Bu iktidar hakikat ile yalan arasındaki duvarı yıkmak istiyor. Uğur Mumcu gibi hakikat temsilcilerinden hâlâ korkmalarının nedeni de bu. Ekranlarının başında, meydanlarda iktidar sözcülerini dinleyenlerin gerçek ile sahteyi ayırt etme potansiyeli devlet ve medya eliyle gasp ediliyor. Geriye Soğuk Savaş dünyasının fantezilerini aratmayan hikayeler kalıyor. Hal böyleyken Özhaseki, Yavaş kazanırsa su faturalarını PKK, DHKP-C militanlarının getireceğini söyleyebiliyor ya da 1 kişilik temizlik görevlisi işine 6 binden fazla kişinin sıraya girdiği kriz günlerinde Erdoğan “varlık kuyruklarından” bahsedebiliyor.
Örgütlü yalan hakikati kuşatırken her kurum kendine düşen rolü oynuyor. Saray’ın kuşattığı üniversiteler de buna dahil. Bugün üniversitelerde ucu Saray’a ya da AKP-MHP ittifakına dokunması muhtemel bir konuda bilimsel etkinlik yapmak mümkün değil. ODTÜ gibi memleketin önde gelen üniversitesinde dahi ne evrim konferansına ne de yerel yönetimler üzerine bir etkinliğe salon veriliyor. Öte yandan o kapalı kapılar tam da seçim öncesi AKP’li yöneticilere, yandaş patronlara sonuna kadar açılıyor. Tıpkı AKP ve MHP adaylarının seçim toplantılarına ev sahipliği yaptırılan lise ve ortaokullar gibi. 2019 Türkiye’sinde devlet üniversiteleri dünya sıralamalarında her geçen gün geriliyor. QS verilerine göre artık ilk 500’te kamu üniversitemiz yok. Fakültelerde tanzim satış noktası açmakla ‘faaliyet’ yaptığını düşünen idareciler, hırsızın elini keselim diyen akademisyenler baş tacı edildikçe durum değişmeyecek.
Temcit pilavına dönen eski AKP’lilerin parti girişimi de 31 Mart öncesi politik gerçekliğin gölgelenmesinde üzerine düşen işlevi yerine getiriyor. Birileri bizleri hâlâ ‘merkez sağ’ın eski AKP’liler tarafından diriltilebileceğine inandırmak istiyor. Siyasi tablonun liberal-muhafazakâr bir partiyle değişeceğini umacak kadar politik aymazlık içinde olmamızı bekliyorlar.
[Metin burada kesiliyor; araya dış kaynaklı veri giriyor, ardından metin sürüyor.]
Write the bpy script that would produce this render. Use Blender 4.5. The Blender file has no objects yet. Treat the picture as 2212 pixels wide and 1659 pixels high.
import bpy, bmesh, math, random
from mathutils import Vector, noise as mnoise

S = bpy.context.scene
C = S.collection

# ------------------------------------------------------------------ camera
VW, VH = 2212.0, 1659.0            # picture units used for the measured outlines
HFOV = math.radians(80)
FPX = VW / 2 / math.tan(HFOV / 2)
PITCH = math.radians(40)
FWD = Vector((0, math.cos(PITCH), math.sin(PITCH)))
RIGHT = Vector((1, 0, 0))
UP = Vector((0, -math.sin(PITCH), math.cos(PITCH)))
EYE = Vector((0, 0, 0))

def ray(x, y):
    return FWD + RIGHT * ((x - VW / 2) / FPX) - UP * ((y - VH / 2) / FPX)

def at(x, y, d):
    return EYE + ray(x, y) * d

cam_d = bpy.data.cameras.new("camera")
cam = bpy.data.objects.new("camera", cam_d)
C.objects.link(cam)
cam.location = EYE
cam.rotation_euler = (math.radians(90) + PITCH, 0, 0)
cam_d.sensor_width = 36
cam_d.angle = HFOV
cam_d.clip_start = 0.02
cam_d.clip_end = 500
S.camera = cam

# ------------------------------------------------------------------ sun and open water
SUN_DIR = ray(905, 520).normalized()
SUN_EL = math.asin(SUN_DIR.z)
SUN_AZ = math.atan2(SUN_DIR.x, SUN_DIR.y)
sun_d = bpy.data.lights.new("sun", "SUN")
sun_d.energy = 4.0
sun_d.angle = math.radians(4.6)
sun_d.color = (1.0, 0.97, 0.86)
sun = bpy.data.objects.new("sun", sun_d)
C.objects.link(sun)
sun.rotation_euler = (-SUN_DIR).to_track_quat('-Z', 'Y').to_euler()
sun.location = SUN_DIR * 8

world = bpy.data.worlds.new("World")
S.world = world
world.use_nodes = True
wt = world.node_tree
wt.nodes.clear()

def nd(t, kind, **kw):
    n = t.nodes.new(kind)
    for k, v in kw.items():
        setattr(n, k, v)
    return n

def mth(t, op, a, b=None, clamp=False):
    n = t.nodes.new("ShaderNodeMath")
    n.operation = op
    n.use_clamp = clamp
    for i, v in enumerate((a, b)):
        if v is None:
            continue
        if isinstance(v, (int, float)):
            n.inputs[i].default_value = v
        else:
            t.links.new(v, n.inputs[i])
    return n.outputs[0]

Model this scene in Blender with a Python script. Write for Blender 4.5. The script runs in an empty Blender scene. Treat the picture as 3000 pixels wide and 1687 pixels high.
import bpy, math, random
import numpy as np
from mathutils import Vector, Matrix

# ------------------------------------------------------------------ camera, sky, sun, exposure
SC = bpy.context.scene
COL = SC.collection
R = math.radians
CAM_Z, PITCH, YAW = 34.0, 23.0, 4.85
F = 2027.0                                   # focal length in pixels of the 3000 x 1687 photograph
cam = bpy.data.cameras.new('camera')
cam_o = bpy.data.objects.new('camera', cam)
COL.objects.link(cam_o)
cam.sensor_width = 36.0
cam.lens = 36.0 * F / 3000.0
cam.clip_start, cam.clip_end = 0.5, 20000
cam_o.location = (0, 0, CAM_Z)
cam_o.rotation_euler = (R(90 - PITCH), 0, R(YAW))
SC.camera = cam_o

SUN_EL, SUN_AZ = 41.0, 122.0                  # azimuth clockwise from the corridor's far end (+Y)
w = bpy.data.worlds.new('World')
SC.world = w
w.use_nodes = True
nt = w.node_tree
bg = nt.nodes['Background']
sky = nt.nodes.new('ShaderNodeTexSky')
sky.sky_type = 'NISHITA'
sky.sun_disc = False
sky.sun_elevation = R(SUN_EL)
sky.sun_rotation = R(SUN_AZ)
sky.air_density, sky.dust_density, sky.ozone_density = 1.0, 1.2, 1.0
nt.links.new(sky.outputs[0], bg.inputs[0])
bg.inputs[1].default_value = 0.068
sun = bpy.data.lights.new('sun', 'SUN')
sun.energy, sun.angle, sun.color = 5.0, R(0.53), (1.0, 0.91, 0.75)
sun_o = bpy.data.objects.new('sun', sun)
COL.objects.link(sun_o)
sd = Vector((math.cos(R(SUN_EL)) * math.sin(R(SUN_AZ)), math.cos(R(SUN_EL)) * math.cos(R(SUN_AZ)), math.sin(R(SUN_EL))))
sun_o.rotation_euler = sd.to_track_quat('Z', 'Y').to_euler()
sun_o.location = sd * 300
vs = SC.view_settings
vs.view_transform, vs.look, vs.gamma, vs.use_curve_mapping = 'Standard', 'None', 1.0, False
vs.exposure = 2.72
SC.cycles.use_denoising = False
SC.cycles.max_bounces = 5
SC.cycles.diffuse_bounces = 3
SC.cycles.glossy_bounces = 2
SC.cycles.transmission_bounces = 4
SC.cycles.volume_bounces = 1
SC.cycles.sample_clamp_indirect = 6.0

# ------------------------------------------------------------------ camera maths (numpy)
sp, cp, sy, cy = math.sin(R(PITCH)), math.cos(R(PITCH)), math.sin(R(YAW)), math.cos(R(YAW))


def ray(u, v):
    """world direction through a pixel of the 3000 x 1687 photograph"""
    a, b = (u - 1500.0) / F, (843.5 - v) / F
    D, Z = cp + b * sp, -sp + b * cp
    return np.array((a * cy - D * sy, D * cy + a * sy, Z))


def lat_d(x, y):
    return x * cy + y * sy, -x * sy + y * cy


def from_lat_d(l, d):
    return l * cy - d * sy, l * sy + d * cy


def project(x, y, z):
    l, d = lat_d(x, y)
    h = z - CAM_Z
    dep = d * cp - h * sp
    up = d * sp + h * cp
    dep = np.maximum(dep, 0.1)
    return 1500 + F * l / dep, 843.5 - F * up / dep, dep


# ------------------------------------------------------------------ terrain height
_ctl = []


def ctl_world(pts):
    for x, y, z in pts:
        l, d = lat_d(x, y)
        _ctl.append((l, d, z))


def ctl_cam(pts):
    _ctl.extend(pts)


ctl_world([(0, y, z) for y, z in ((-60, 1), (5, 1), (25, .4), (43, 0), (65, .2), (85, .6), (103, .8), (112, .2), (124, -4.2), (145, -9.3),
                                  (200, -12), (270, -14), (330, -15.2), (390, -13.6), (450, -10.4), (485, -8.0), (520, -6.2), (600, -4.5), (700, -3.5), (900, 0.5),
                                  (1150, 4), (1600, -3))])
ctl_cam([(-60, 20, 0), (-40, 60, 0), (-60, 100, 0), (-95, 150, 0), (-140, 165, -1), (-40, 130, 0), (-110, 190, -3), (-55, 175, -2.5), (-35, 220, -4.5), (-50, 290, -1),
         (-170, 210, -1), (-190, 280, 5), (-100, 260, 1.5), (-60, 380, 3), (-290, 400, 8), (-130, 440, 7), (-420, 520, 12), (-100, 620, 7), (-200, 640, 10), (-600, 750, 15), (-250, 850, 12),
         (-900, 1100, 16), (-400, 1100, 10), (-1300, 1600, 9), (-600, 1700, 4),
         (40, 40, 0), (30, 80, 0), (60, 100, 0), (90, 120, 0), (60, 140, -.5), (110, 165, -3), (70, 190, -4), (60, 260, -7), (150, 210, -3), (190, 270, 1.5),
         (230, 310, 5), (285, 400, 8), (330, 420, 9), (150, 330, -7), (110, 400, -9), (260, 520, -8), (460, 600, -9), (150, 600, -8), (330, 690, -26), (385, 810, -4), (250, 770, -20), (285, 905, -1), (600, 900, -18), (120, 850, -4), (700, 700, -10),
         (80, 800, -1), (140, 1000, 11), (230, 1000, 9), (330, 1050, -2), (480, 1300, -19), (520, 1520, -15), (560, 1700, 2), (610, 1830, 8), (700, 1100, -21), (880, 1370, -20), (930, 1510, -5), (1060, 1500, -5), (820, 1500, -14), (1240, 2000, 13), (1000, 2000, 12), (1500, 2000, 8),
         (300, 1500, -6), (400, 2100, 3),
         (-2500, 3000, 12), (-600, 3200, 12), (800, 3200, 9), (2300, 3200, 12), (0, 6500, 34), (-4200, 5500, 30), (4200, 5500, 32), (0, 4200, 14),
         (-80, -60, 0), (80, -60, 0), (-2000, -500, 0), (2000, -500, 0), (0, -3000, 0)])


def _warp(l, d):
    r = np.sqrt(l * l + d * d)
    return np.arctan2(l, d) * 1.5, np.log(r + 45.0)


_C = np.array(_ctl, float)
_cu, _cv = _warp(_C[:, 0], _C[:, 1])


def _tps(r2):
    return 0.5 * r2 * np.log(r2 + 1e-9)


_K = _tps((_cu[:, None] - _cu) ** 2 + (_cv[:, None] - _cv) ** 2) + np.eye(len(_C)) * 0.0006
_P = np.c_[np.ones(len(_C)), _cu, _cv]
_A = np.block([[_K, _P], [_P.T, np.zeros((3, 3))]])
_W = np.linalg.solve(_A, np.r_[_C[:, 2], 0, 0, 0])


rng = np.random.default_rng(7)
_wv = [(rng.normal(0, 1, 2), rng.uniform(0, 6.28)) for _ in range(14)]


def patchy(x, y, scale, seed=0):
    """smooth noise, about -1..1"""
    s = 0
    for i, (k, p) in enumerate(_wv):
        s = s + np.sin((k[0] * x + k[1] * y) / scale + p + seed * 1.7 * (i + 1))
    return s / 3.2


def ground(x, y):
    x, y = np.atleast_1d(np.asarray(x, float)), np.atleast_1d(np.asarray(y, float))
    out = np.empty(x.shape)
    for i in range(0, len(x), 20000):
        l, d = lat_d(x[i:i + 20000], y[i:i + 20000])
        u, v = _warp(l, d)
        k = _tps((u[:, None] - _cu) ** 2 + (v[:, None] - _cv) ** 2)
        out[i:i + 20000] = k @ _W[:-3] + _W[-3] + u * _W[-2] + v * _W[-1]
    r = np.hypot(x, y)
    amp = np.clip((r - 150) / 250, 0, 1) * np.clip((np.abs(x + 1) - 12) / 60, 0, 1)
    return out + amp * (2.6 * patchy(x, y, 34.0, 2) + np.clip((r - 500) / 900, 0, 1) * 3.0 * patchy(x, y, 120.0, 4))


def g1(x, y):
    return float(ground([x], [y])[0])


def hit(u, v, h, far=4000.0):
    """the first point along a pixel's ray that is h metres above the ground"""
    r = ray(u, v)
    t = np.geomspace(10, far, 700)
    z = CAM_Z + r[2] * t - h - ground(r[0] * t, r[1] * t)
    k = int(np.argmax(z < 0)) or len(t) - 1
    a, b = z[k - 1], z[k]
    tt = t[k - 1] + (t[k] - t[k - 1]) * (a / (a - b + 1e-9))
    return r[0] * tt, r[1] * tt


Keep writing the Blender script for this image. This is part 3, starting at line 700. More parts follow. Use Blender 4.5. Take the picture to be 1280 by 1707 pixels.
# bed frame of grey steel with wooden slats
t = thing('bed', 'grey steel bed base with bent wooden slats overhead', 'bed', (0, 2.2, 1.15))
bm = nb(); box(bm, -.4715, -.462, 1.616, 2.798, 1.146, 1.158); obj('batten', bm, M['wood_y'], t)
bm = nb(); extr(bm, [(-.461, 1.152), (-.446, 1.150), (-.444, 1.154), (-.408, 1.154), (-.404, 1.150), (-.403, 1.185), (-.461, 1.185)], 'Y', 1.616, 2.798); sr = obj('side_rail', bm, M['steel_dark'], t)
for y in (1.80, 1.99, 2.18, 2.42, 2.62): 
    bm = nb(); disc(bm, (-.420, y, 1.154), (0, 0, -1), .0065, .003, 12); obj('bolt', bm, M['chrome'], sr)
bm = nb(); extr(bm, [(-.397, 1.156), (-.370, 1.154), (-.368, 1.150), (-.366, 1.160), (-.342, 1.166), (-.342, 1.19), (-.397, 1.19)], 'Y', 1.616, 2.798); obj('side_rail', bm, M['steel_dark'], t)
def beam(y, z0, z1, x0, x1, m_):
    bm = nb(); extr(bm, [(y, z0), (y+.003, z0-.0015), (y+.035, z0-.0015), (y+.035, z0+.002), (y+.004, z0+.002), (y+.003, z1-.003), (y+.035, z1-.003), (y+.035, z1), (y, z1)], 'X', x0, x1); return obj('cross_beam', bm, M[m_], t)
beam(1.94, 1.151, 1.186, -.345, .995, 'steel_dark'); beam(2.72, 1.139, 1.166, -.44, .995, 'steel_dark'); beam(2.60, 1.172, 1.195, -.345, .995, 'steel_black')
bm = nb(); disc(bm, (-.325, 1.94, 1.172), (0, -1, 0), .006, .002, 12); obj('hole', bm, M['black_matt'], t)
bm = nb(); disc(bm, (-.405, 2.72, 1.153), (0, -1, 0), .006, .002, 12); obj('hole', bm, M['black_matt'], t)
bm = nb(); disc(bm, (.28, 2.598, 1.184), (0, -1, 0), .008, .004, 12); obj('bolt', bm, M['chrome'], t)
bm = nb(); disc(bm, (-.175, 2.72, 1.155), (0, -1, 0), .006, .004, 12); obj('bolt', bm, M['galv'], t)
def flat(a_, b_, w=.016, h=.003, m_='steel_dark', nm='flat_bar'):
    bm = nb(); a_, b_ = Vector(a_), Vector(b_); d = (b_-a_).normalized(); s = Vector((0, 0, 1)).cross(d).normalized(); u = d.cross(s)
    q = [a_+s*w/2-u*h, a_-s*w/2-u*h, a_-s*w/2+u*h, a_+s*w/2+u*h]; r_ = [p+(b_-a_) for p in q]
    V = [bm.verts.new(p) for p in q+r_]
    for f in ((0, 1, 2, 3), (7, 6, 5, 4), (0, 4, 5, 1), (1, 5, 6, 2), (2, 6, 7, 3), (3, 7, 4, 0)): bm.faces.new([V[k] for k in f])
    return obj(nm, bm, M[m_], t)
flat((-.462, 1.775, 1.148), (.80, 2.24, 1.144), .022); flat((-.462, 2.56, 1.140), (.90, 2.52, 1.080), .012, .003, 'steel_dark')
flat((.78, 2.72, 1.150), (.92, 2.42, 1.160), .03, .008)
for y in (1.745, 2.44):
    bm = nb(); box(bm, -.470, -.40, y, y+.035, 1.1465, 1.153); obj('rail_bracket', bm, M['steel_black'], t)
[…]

Bugün yeni parti kurma teşebbüsü ister Milli Görüş kökünden ister tasfiye olmuş AKP’lilerden gelsin, hedeflediği iktidar, korumaya talip olduğu şey halkın çıkarı olamaz. Erdoğan, ittifak kurduğu egemen güç odaklarıyla beraber AKP’yi bir parti olmaktan çıkartıp kendi aparatına dönüştürerek memlekette sağ siyasetin genetiğini bozdu. Diğerleri de ona uydu. İktidar partisinin bile gerçek manada ‘parti’ olmadığı bir düzende parti kurmanın tek nedeni Saray’ın sofrasında kendine sandalye aramaktan ibaret. Bu oğul Erbakan’ın “yeniden Refah’ı” için de hülle partisi olmaya aday diğer girişimler için de geçerli. Siyaset yapma tarzı bugünkü gibi kaldığı müddetçe muhtemel her senaryo yine tek adam rejimine çıkacak.
Mumcu’nun, Saylan’ın, Üçok’un hatırasına bile saldırıldığı Türkiye’de muhalefet “kötü sağın alternatifi iyi sağdır” kolaycılığına, Gül’lü, Babacan’lı, Hoca’lı formüllere memleketi teslim edemez. Gerçek muhalefet, yukarıdan aşağıya yapılan siyaseti tersine çevirmek; örgütlü yalana karşı tabanda hakikatin sözünü büyütmektir.